Why the New Atheists don't get it

It seems to me that the New Atheists - Dawkins, Atkins, Hitchens, and all their other friends whose names disappointingly don't rhyme so well - are no longer classic atheists but anti-theists. Their perfectly reasonable not-believing has transmogrified into a largely irrational positive (or negative?) anti-belief, and they actively and aggressively seek to stamp out belief in God and the supernatural.

The New Atheists are brilliant, best-selling and highly entertaining, but I believe they completely and unfailingly miss the point at all levels. Here's a starter list of why - I'll try and unpack each in later posts if I get time.
  • Dawkins & co utterly fail to understand the religious concepts of 'faith' and 'mystery', mistakenly equating the former with blind belief in the face of evidence and the latter with obfuscation and a reluctance to explore or investigate. No thinking Christian would accept these definitions - I'll need another post to explore what we do mean by them.
  • They fallaciously assume that God is an alternative explanatory hypothesis to scientific theories of evolution, the Big Bang etc. In fact no-one except the New Atheists, the Creationists and their Intelligent Design cousins is trying to bring God into science at all, as to do so is to make a fundamental category error.
  • Following from this, they misapply the Principle of Parsimony (Ockham's Razor) to 'disprove' God because it's simpler to explain the universe without invoking God. (Dawkins also badly misapplies mathematical probability in an attempt to show that God is so improbable as to be impossible.)
  • They believe that if science/reason can find mechanisms or reasons for the universe, humans, consciousness, conscience etc, then God and religion are no longer valid or necessary (as they are merely wrong alternative explanations for these phenomena). In particular, if reason can suggest mechanisms for the evolutionary development of religion itself, this must render it invalid. Logically, these are non-sequiturs, based on a confusion of physical cause with purposeful or personal cause. 
  • Similarly, they are commited to ontological (as opposed to methodological) reductionism, which confuses composition with meaning, failing to understand that the essence of anything is not the same as the sum of its component parts, and that (for example) a disassembled human being is no longer a person but merely a corpse.

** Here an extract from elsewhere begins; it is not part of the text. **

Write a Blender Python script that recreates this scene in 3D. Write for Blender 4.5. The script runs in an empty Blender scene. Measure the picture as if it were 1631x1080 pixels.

  • They fall into the profound and basic error that God is of the same type of being as imaginary mythological creatures such as fairies, goblins and unicorns. If God is God at all, he (apologies for male pronoun) is the Ultimate Reality, the eternal and infinite uncreated source, the Ground of all Being. He is not merely a 'god', simply a part of the created universe; he stands beyond and before and beside all else; 'in him we live and move and have our being'. (In this sense, they are actually right that God does not exist - technically he pre-exists, or super-exists). 

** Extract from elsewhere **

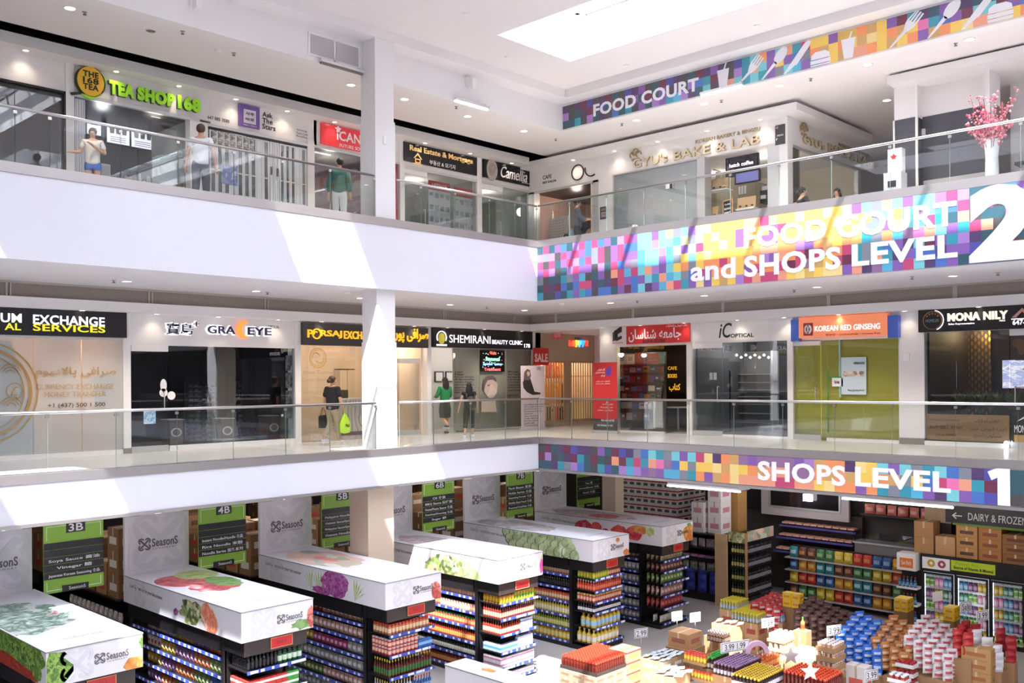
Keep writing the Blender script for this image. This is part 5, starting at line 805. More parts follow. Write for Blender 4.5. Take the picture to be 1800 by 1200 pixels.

  • The New Atheists are committed a priori to philosophical Materialism - the non-demonstrable presupposition that physical matter/energy is the central and sole reality. They then use this supposition to 'prove' by circular argument that God cannot exist and that any god would either have had to evolve or else be designed in an infinite regression of designed designers. (Incidentally they also fail to recognise that the whole of science is based on the premise of the universe being rationally intelligible, for which there is no scientific basis but which makes perfect sense within a theistic cosmos.) 
  • They are also stuck firmly as fossils in the Modernist weltanschauung, and thus see science as the only valid truth-finding and truth-telling discourse and means of knowing, which supplants and supersedes all others. They therefore reject all other ways of knowing and understanding, such as the relational (the means by which we know people) or the poetic and symbolic (the means by which we understand truths that cannot be expressed in formulas). They also downplay or disallow alternative types of evidence and means of arriving at truth such as those employed in historical and legal discourse.
  • They conveniently (and fallaciously) assume that religious texts must only be taken literally and that all true religious believers must be scriptural literalists - and therefore fools. It's unfortunate they are backed up in this by the very vocal minority of Creationists. 
  • They are at a complete loss to account for religious belief in intelligent people, particularly scientists, falsely assuming that their beliefs must be somehow in spite of their intelligence.
  • They make a very strange and non-demonstrable case that moderate religious belief is what allows religious extremism and fanaticism to flourish - that C of E churchgoers somehow prop up or lead to 'God hates fags' nutcases and suicide bombers (by the same argument, do moderate atheists prop up the extremists who would advocate killing religious believers?). They do not bother to distinguish between different kinds of religion or spirituality, lumping both good and bad, reasonable and ridiculous together as superstitious rubbish. This seems to demonstrate not clarity of analysis but rather lack of understanding.
  • They imagine that morality, meaning, significance, purpose, human dignity and rights, true love and community can all be constructed and sustained perfectly well in the absence of theism / God. Unfortunately, both reason and experiential evidence are against them in this as I'll try and unpack later.
  • They believe that religion can and should be stamped out, failing to recognise that religion is embedded in the human being as deeply as sexuality or the instinct for survival. It's particularly ironic then that the New Atheists are in some ways more deeply religious than many nominal churchgoers! I do not believe it is possible to eradicate religion from humanity even were it demonstrable that it would be desirable to do so. As the old adage has it, the correct response to mis-use is not disuse but right use, and the correct response to the abuse of religion by fundamentalists, terrorists and oppressive religious authorities is for each one of us to use the religious impulse for the common good.
Finally, and this is not an argument against their reasoning but their methods, the New Atheists have often lapsed into such unreasonable ranting aggression and arrogance in their fight against religion that they have sadly come to resemble the religious fundamentalists they deplore. Even if they were right that religion is a delusion and a scourge, their methods and behaviour in trying to rid the world of it would strongly argue to my mind against the goodness and reasonableness of their alternative. Any revolution won by such means merely replaces the old oppressors with new and more deadly ones.